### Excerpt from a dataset
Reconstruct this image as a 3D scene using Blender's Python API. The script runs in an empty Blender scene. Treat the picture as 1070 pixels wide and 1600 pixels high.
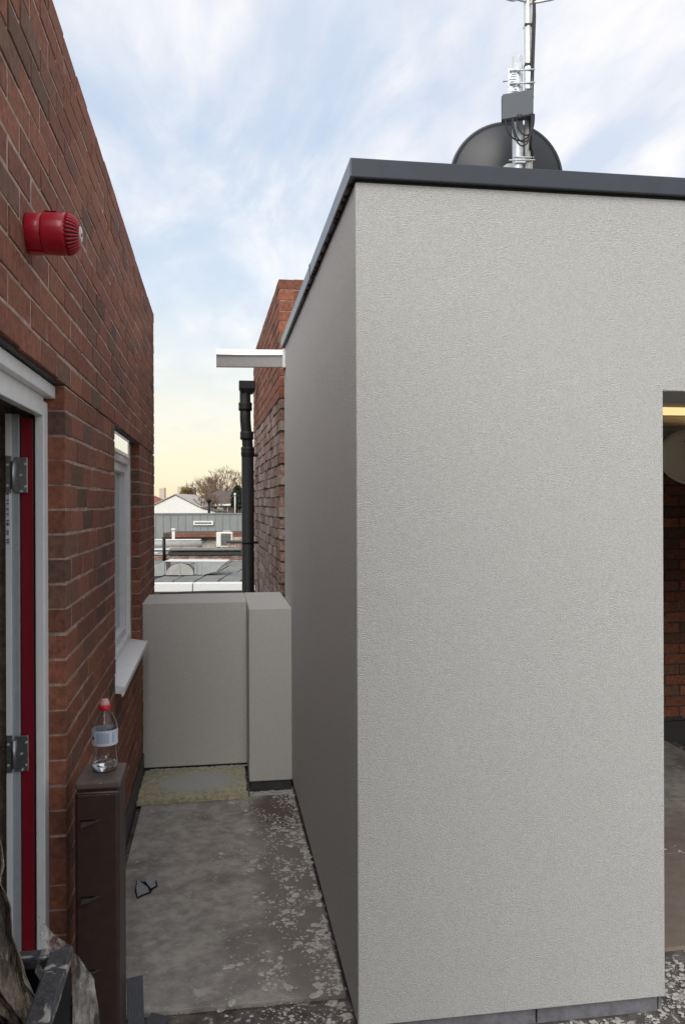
import bpy, bmesh, math, random
from mathutils import Vector, Matrix, noise as mnoise
R = math.radians
random.seed(7)
S = bpy.context.scene
COL = S.collection
CAMH = 1.70
YAW = R(8.61)

# ---------------------------------------------------------------- camera
cd = bpy.data.cameras.new('camera'); cam = bpy.data.objects.new('camera', cd); COL.objects.link(cam)
cd.sensor_fit = 'VERTICAL'; cd.sensor_height = 36.0; cd.lens = 36.0 * 1275 / 1600
cd.clip_start = 0.05; cd.clip_end = 12000
PITCH = 0.0; cd.shift_y = -15 / 1600
cam.matrix_world = (Matrix.Translation((0, 0, CAMH)) @ Matrix.Rotation(-YAW, 4, 'Z') @
                    Matrix.Rotation(R(90) + PITCH, 4, 'X') @ Matrix.Rotation(R(-0.2), 4, 'Z'))
S.camera = cam

# ---------------------------------------------------------------- sky, sun, exposure
SUN_EL, SUN_AZ = R(38), R(202)       # azimuth measured clockwise from +Y
w = bpy.data.worlds.new("World"); S.world = w; w.use_nodes = True
nt = w.node_tree; nt.nodes.clear()
def N(t, **k):
    n = nt.nodes.new(t)
    for a, b in k.items(): setattr(n, a, b)
    return n
def LK(a, b): nt.links.new(a, b)
def math_n(op, a, b=None, c=None):
    n = N('ShaderNodeMath', operation=op)
    for i, v in enumerate((a, b, c)):
        if v is None: continue
        if isinstance(v, (int, float)): n.inputs[i].default_value = v
        else: LK(v, n.inputs[i])
    return n.outputs[0]
def mixc(f, a, b, bt='MIX'):
    n = N('ShaderNodeMix', data_type='RGBA', blend_type=bt)
    for i, v in ((0, f), (6, a), (7, b)):
        if isinstance(v, (int, float)): n.inputs[i].default_value = v
        elif isinstance(v, tuple): n.inputs[i].default_value = (*v, 1)
        else: LK(v, n.inputs[i])
    return n.outputs[2]
tc = N('ShaderNodeTexCoord')
sep = N('ShaderNodeSeparateXYZ'); LK(tc.outputs['Generated'], sep.inputs[0])
sky = N('ShaderNodeTexSky', sky_type='NISHITA', sun_disc=False)
sky.sun_elevation = SUN_EL; sky.sun_rotation = SUN_AZ; sky.air_density = 1.0; sky.dust_density = 1.0
ramp = N('ShaderNodeValToRGB'); LK(sep.outputs[2], ramp.inputs[0])
el = ramp.color_ramp.elements
stops = [(0.0, (.71, .60, .40)), (.035, (.73, .655, .46)), (.10, (.70, .67, .56)), (.17, (.61, .64, .62)),
         (.26, (.475, .56, .65)), (.42, (.42, .505, .63)), (.62, (.52, .58, .67)), (1.0, (.76, .77, .80))]
el[0].position = 0; el[0].color = (*stops[0][1], 1)
el[1].position = 1; el[1].color = (*stops[-1][1], 1)
for p, c in stops[1:-1]:
    e = el.new(p); e.color = (*c, 1)
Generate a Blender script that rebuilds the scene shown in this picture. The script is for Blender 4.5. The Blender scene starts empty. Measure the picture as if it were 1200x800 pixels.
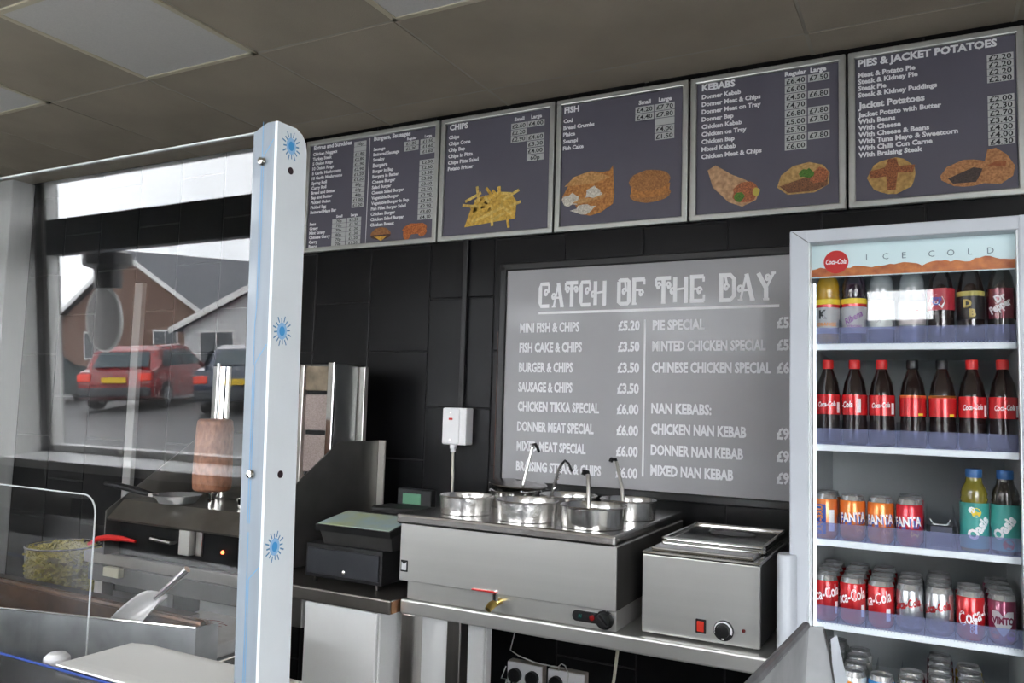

### WHAT YOU WILL DO
Write the records out again in full, exactly, and skip every picture.

### THE COMPLETED TASK
Reconstruct this image as a 3D scene using Blender's Python API. The script runs in an empty Blender scene. Treat the picture as 1070 pixels wide and 1600 pixels high.
import bpy, bmesh, math, random
from mathutils import Vector, Matrix, noise as mnoise
R = math.radians
random.seed(7)
S = bpy.context.scene
COL = S.collection
CAMH = 1.70
YAW = R(8.61)

# ---------------------------------------------------------------- camera
cd = bpy.data.cameras.new('camera'); cam = bpy.data.objects.new('camera', cd); COL.objects.link(cam)
cd.sensor_fit = 'VERTICAL'; cd.sensor_height = 36.0; cd.lens = 36.0 * 1275 / 1600
cd.clip_start = 0.05; cd.clip_end = 12000
PITCH = 0.0; cd.shift_y = -15 / 1600
cam.matrix_world = (Matrix.Translation((0, 0, CAMH)) @ Matrix.Rotation(-YAW, 4, 'Z') @
                    Matrix.Rotation(R(90) + PITCH, 4, 'X') @ Matrix.Rotation(R(-0.2), 4, 'Z'))
S.camera = cam

# ---------------------------------------------------------------- sky, sun, exposure
SUN_EL, SUN_AZ = R(38), R(202)       # azimuth measured clockwise from +Y
w = bpy.data.worlds.new("World"); S.world = w; w.use_nodes = True
nt = w.node_tree; nt.nodes.clear()
def N(t, **k):
    n = nt.nodes.new(t)
    for a, b in k.items(): setattr(n, a, b)
    return n
def LK(a, b): nt.links.new(a, b)
def math_n(op, a, b=None, c=None):
    n = N('ShaderNodeMath', operation=op)
    for i, v in enumerate((a, b, c)):
        if v is None: continue
        if isinstance(v, (int, float)): n.inputs[i].default_value = v
        else: LK(v, n.inputs[i])
    return n.outputs[0]
def mixc(f, a, b, bt='MIX'):
    n = N('ShaderNodeMix', data_type='RGBA', blend_type=bt)
    for i, v in ((0, f), (6, a), (7, b)):
        if isinstance(v, (int, float)): n.inputs[i].default_value = v
        elif isinstance(v, tuple): n.inputs[i].default_value = (*v, 1)
        else: LK(v, n.inputs[i])
    return n.outputs[2]
tc = N('ShaderNodeTexCoord')
sep = N('ShaderNodeSeparateXYZ'); LK(tc.outputs['Generated'], sep.inputs[0])
sky = N('ShaderNodeTexSky', sky_type='NISHITA', sun_disc=False)
sky.sun_elevation = SUN_EL; sky.sun_rotation = SUN_AZ; sky.air_density = 1.0; sky.dust_density = 1.0
ramp = N('ShaderNodeValToRGB'); LK(sep.outputs[2], ramp.inputs[0])
el = ramp.color_ramp.elements
stops = [(0.0, (.71, .60, .40)), (.035, (.73, .655, .46)), (.10, (.70, .67, .56)), (.17, (.61, .64, .62)),
         (.26, (.475, .56, .65)), (.42, (.42, .505, .63)), (.62, (.52, .58, .67)), (1.0, (.76, .77, .80))]
el[0].position = 0; el[0].color = (*stops[0][1], 1)
el[1].position = 1; el[1].color = (*stops[-1][1], 1)
for p, c in stops[1:-1]:
    e = el.new(p); e.color = (*c, 1)
Generate a Blender script that rebuilds the scene shown in this picture. The script is for Blender 4.5. The Blender scene starts empty. Measure the picture as if it were 1200x800 pixels.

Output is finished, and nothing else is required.